The complete solution is as follows.

class Solution:
    def is_safe(self, row, col, grid):
        return(0<= row< len(grid) and
               0<= col< len(grid[0]) and
               grid[row][col] == 1)
    def orangesRotting(self, grid: List[List[int]]) -> int:
        fresh_set = set()
        rotten = []
        for row in range(len(grid)):
            for col in range(len(grid[row])):
                if grid[row][col] == 2:
                    rotten.append((row, col, 0))
                elif grid[row][col] == 1:
                    fresh_set.add((row, col))
        if rotten == [] and not fresh_set:
            return 0
        elif rotten == []:
            return -1
            
        valid_row = [-1, 0, 0, 1]
        valid_col = [0, -1, 1, 0]
        while(rotten):
            row, col, time = rotten.pop(0)
            for neigh in range(len(valid_row)):
                new_row = row+valid_row[neigh]
                new_col = col+valid_col[neigh]
                if(self.is_safe(new_row, new_col, grid)):
                    grid[new_row][new_col] = 2
                    rotten.append((new_row, new_col, time+1))
                    fresh_set.remove((new_row, new_col))
        return -1 if fresh_set else time

Complexity Analysis

Time Complexity

We are required to scan through each block in the grid.
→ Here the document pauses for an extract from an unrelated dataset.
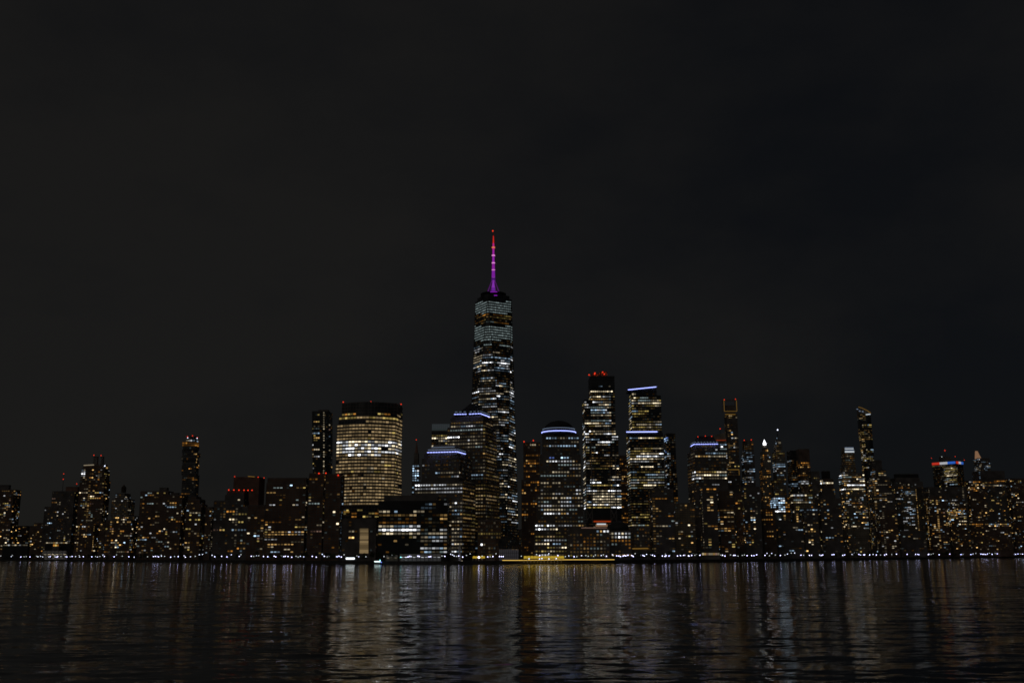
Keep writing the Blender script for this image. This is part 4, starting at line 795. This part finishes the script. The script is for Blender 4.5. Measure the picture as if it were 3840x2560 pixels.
m.loft([[(a.x, D+6, i_[-1][2]-.2), (b.x, D+6, i_[-1][2]-.2), (b.x, D+16, i_[-1][2]-.2), (a.x, D+16, i_[-1][2]-.2)], [(a.x+1, D+8, za), ((a.x+b.x)/2-1, D+8, za), ((a.x+b.x)/2-1, D+12, za), (a.x+1, D+12, za)]]); m.build('pointed_cap', MATS['crown_rose'], r_)
B('blunt_dark_tower', 'broad blunt dark tower with blue-white dots near right edge', 190, [(3645, None, 3766, 1766)], [Z(1766, 1800, 0, 0, 0, 'R'), Z(1800, 1840, .3, .8, .6, 'R'), Z(1840, 2000, 0.13, 0.23, .95, 'R')], 3.5, 4.3, .56, .5, 'granite', 36, land='blunt dark tower')
B('right_edge_block', 'brown apartment block cut by the right edge of the picture', 130, [(3762, None, 3880, 1794)], RZ(1796, 2060, .28, .5), wall='brick', depth=34, land='right-edge brown block')
B('low_right_block', 'low waterside block with a line of warm windows near right edge', 70, [(3600, None, 3790, 1960)], [Z(1960, 1972, .7, .3, 1, 'R'), Z(1972, 2060, 0.15, 0.27, .95, 'R')], 3.3, 4.3, .54, .5, 'brick', 24)
B('small_front_block', 'small front block with bright pairs below broad-roofed block', 62, [(3360, None, 3470, 1990)], [Z(1990, 2066, 0.17, 0.27, .95, 'R')], 3.3, 4.3, .54, .5, 'granite', 20)
# ------------------------------------------------------------------ things on the waterfront
# glass vaulted hall
D = shore(1908)+95; root = empty('glass_vault_hall', (at(1908, 2090, D).x, D+15, GZ), 'arched glass hall glowing faintly mauve at the waterfront centre', 'hall')
cx = at(1908, 2060, D).x; hw = at(1945, 2060, D).x-cx; zt = at(1908, 2004, D).z; LAND.append((1868, 1946, 'arched glass hall'))
def arch(z0, n=14): return [(cx+hw*math.cos(math.pi*i/n), z0+(zt-z0)*math.sin(math.pi*i/n)) for i in range(n+1)]
zs_ = at(1908, 2042, D).z; A = arch(zs_)
for i in range(14):
    (xa, za), (xb, zb) = A[i], A[i+1]
    for dy in (0, 15, 30):
        m = MB(); m.rod((xa, D+dy, za), (xb, D+dy, zb), .5); m.build('vault_rib', MATS['black_metal'], root)
    m = MB(); m.v = [Vector(p) for p in ((xa, D+.5, za), (xa, D+30, za), (xb, D+30, zb), (xb, D+.5, zb))]; m.v += [p-Vector((0, 0, .3)) for p in m.v]; m.f = [(0,1,2,3),(7,6,5,4),(0,4,5,1),(1,5,6,2),(2,6,7,3),(3,7,4,0)]; m.build('roof_pane', MATS['glass_wall'], root)
for i in range(10):
    x0, x1 = cx-hw+2*hw*i/10+.3, cx-hw+2*hw*(i+1)/10-.3; zz = at(1908, 2058, D).z
    for k in range(3):
        za, zb = GZ+(zz-GZ)*k/3+.2, GZ+(zz-GZ)*(k+1)/3-.2; m = MB(); m.abox(x0, x1, D-.2, D, za, zb); m.build('lit_pane', MATS['glass_glow'], root)
    xm = (x0+x1)/2; ztop = zs_+(zt-zs_)*math.sqrt(max(.02, 1-((xm-cx)/hw)**2))-.6
    m = MB(); m.abox(x0, x1, D-.1, D+.1, zz, max(zz+1, ztop)); m.build('dark_pane', MATS['glass_wall'], root)
# ferry landing with gold canopy, moored in front of the seawall
def landing(x0, x1, yt, yb, label, dx, n):
    D = shore((x0+x1)/2)-dx; a, b = at(x0, yt, D), at(x1, yt, D); zb = at(x0, yb, D).z
    root = empty('ferry_landing', ((a.x+b.x)/2, D+6, .8), label, 'ferry landing')
    m = MB(); m.abox(a.x-1, b.x+1, D-1, D+16, -1.0, 1.1); m.build('pontoon', MATS['seawall_stone'], root)
    for k in range(n):
        xa = a.x+(b.x-a.x)*k/n; xb = a.x+(b.x-a.x)*(k+1)/n; m = MB()
        m.loft([[(xa+.1, D, zb), (xb-.1, D, zb), (xb-.1, D+13, zb), (xa+.1, D+13, zb)], [(xa+.4, D+2.5, a.z), (xb-.4, D+2.5, a.z), (xb-.4, D+10, a.z), (xa+.4, D+10, a.z)]]); m.build('canopy_panel', MATS['canopy_underlight_glow'], root)  # lamplight from below is put into the panels as gold emission
        m = MB(); m.rod((xa+.3, D+.8, 1), (xa+.3, D+.8, zb), .22); m.build('post', MATS['white_paint'], root)
    return root, D, a, b, zb
rt, D, a, b, zb = landing(1964, 2116, 2083.5, 2093, 'long floating ferry landing under a glowing gold canopy', 14, 12)
for f in (.13, .39, .45, .62, .8): beacon(rt, (a.x+(b.x-a.x)*f, D-.5, zb+rnd.uniform(-.5, .3)), .55, 'lamp_plain', 'canopy_lamp')
rt, D, a, b, zb = landing(1772, 1818, 2084, 2092, 'short gold canopy with one glaring lamp left of glass hall', -4, 4); beacon(rt, (a.x+(b.x-a.x)*.52, D-.5, zb+1.0), 1.0, 'lamp_bright', 'canopy_lamp')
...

Scanning through each block would take O(N*M), where N is the number of rows and M is the number of columns.

Space Complexity

In the worst-case scenario, we have all the oranges in our grid as rotten. Then we would be required to store the co-ordinates in our queue and that would take O(N * M) where N is the number of rows of the grid and M is the number of columns.

Kindly let me know in case you find any errors in the article. Additionally, I would like to improve my writing skills so any suggestions or critiques are highly welcomed.